As requested, here are my views on dividing [collections] into smaller jars.
The concept comes from having a single jar file of 550K which other open
source projects have chosen to avoid. This is perhaps understandable
when often their own code may amount to only 150K. The question is
whether we care about this problem, especially as more jars means more
complications, dependencies and overhead.
The next point to consider is that the removal of the deprecated
classes/methods from [collections] will trim the jar size quite
noticably. Almost certainly below 500K, if not further.
Were a division to occur, I would woory about creating one jar per
collection type. This creates simply too many jars for my liking.
If we do go for a split, perhaps we might create jars as follows:
- JDK APIs (collection/set/list/map/iterator/comparator)
- Non-JDK APIs (bag/bidimap/multimap/buffer)
- Functors (predicate/transform/closure, and associated collections)

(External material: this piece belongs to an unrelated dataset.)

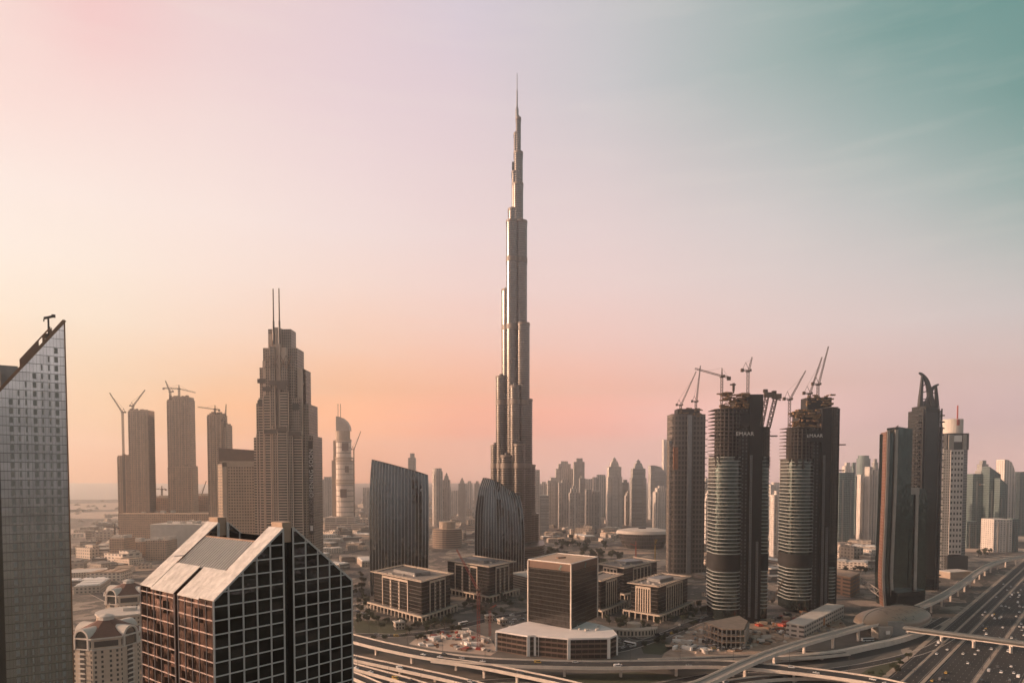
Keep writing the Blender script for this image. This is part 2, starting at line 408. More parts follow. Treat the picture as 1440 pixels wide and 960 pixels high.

The problem with this split is that there are methods in CollectionUtils
that rely on the predicate interfaces. This make it very hard to
separate the functors from the non-functors.
And after that, it becomes hard to justify just two jars.
In the end, I think that no change, and a single jar file, may still be
the best option.
The generics branch should remove the deprecated code, and that will
allow new growth to occur there. In fact, the generics branch could go
further and properly separate the functor code and collections, which is
the division that probably makes the most sense.